Some quick tips to get more miles out of your EV in these freezing times.

Imagine… It’s a cold winter morning. You’re stepping through the front door. The sudden cold wind hits you like a slap in the face. Quickly, you rush to your car. As usual, you’ve charged it to 50 percent. Enough to get to the office and back with a bit extra just in case. But halfway through the drive, fear strikes: the battery is running low already! How can this be happening?

Here are some tips & tricks to get more out of your EV battery in the winter.

1: Adapt your charging strategy!

From 0° on, the battery of an (average) electric car can discharge itself. So, with really cold weather, it is not always enough to fully charge your EV once a week. Therefore, plan your charging times well. For instance, it can be useful to schedule the charging session to end around the time you plan to use your car.

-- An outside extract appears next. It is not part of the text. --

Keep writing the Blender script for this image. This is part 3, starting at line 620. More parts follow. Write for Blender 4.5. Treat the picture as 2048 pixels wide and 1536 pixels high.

It ensures that you have a full battery and since it’s also heated from the charging, it will be more efficient with little to no loss of range.

Not using your car for a while in winter? In that case, make sure the battery is always 50 percent charged. An overcharged battery in cold weather is debilitating for the battery. The cold increases the internal resistance, making it harder for the electrical charge to move through the battery. Your battery releases fewer electrons, preventing you from taking full advantage of a full battery.

EV charger in the snow.
The Easee Charging robot is designed to keep the type 2 socket dry.

2: It’s all about the right angle

It is no surprise that the combination of moisture and cold can lead to freezing. Fortunately, car chargers are well prepared for this in terms of design and technology. Some advice would be to look for chargers with a 45-degree downward charging connection (and not 90 degrees), which allows water to drain easily and prevents ice from forming. For example, the Easee charger – from Norway – has a 45-degree Type 2 charging socket. This is because it is specially designed to withstand extreme winters and has an operating temperature between minus 30 and plus 50 degrees. Of course, it is useful to make sure the charger is snow-free whenever possible. It would be a shame if you had to get out the ice scraper to clear the charger of ice just when you are in a hurry.

Is the plug frozen anyway? Then charge your car. Charging generates a little heat which you can use to loosen the cable. 

3: Preheat at the charging station

An electric car heats itself with electricity from the battery. This means you lose power by heating when not plugged in at a charging station. Therefore, heat your EV at the end of the charging session instead. Most EVs lets you schedule heating – the same way a smart charger allows you to schedule charging – so make sure you sync it all up before that freezing morning.

Bonus tip!

Save up to 25 percent by using only the seat heater while heating your car. You’ll still be nice and warm, but save precious power that may come in handy later.

Cold weather and snow crystal close up image.
Winter is beautiful, but can create some trouble for unprepared EV drivers.

4: More grip on the road surface = more grip on your energy consumption

It is wise to swap your summer tyres for winter tyres when the mercury drops below 7 degrees. Winter tyres provide more grip on the road surface. It makes driving safer and reduces energy loss. It is extra important when every kilowatt counts. When it is freezing, it is also more important than usual keep an eye on your tyre pressure. With good tyre pressure, you will earn back up to 13 percent of your battery – drive safer, and longer.